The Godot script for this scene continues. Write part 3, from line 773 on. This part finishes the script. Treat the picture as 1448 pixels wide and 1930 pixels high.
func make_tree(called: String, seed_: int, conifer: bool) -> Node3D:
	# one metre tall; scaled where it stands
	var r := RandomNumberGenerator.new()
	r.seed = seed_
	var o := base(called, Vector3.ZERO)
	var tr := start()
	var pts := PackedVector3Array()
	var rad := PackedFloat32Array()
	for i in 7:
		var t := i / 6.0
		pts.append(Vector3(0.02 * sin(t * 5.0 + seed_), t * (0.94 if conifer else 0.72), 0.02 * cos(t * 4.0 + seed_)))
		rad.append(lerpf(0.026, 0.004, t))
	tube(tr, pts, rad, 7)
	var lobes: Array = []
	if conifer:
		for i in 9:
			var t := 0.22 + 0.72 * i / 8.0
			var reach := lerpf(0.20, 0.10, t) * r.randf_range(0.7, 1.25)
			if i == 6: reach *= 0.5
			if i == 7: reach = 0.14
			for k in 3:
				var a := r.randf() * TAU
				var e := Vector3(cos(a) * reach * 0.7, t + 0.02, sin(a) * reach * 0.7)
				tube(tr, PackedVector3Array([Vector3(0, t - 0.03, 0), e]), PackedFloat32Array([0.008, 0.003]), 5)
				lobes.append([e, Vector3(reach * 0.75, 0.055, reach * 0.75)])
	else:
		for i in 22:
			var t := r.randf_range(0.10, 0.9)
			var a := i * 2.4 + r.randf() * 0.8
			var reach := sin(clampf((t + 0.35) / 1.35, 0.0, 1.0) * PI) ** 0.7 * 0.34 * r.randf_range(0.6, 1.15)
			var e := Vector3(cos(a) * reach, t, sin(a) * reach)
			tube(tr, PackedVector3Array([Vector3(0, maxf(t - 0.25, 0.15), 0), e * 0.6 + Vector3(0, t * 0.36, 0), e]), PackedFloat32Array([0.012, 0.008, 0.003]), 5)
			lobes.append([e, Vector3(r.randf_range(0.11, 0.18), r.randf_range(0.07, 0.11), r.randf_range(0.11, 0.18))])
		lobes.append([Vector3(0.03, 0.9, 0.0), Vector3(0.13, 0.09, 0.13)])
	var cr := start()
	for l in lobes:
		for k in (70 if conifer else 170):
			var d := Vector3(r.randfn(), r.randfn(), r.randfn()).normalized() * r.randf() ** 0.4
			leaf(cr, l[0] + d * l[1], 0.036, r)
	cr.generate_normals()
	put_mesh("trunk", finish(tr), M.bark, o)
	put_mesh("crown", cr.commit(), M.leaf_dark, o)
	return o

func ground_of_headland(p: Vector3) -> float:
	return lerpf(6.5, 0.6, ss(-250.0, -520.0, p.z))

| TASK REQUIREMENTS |
Print the whole listing again, exactly.

| TASK RESPONSE |
The Godot script for this scene continues. Write part 3, from line 773 on. This part finishes the script. Treat the picture as 1448 pixels wide and 1930 pixels high.
func make_tree(called: String, seed_: int, conifer: bool) -> Node3D:
	# one metre tall; scaled where it stands
	var r := RandomNumberGenerator.new()
	r.seed = seed_
	var o := base(called, Vector3.ZERO)
	var tr := start()
	var pts := PackedVector3Array()
	var rad := PackedFloat32Array()
	for i in 7:
		var t := i / 6.0
		pts.append(Vector3(0.02 * sin(t * 5.0 + seed_), t * (0.94 if conifer else 0.72), 0.02 * cos(t * 4.0 + seed_)))
		rad.append(lerpf(0.026, 0.004, t))
	tube(tr, pts, rad, 7)
	var lobes: Array = []
	if conifer:
		for i in 9:
			var t := 0.22 + 0.72 * i / 8.0
			var reach := lerpf(0.20, 0.10, t) * r.randf_range(0.7, 1.25)
			if i == 6: reach *= 0.5
			if i == 7: reach = 0.14
			for k in 3:
				var a := r.randf() * TAU
				var e := Vector3(cos(a) * reach * 0.7, t + 0.02, sin(a) * reach * 0.7)
				tube(tr, PackedVector3Array([Vector3(0, t - 0.03, 0), e]), PackedFloat32Array([0.008, 0.003]), 5)
				lobes.append([e, Vector3(reach * 0.75, 0.055, reach * 0.75)])
	else:
		for i in 22:
			var t := r.randf_range(0.10, 0.9)
			var a := i * 2.4 + r.randf() * 0.8
			var reach := sin(clampf((t + 0.35) / 1.35, 0.0, 1.0) * PI) ** 0.7 * 0.34 * r.randf_range(0.6, 1.15)
			var e := Vector3(cos(a) * reach, t, sin(a) * reach)
			tube(tr, PackedVector3Array([Vector3(0, maxf(t - 0.25, 0.15), 0), e * 0.6 + Vector3(0, t * 0.36, 0), e]), PackedFloat32Array([0.012, 0.008, 0.003]), 5)
			lobes.append([e, Vector3(r.randf_range(0.11, 0.18), r.randf_range(0.07, 0.11), r.randf_range(0.11, 0.18))])
		lobes.append([Vector3(0.03, 0.9, 0.0), Vector3(0.13, 0.09, 0.13)])
	var cr := start()
	for l in lobes:
		for k in (70 if conifer else 170):
			var d := Vector3(r.randfn(), r.randfn(), r.randfn()).normalized() * r.randf() ** 0.4
			leaf(cr, l[0] + d * l[1], 0.036, r)
	cr.generate_normals()
	put_mesh("trunk", finish(tr), M.bark, o)
	put_mesh("crown", cr.commit(), M.leaf_dark, o)
	return o

func ground_of_headland(p: Vector3) -> float:
	return lerpf(6.5, 0.6, ss(-250.0, -520.0, p.z))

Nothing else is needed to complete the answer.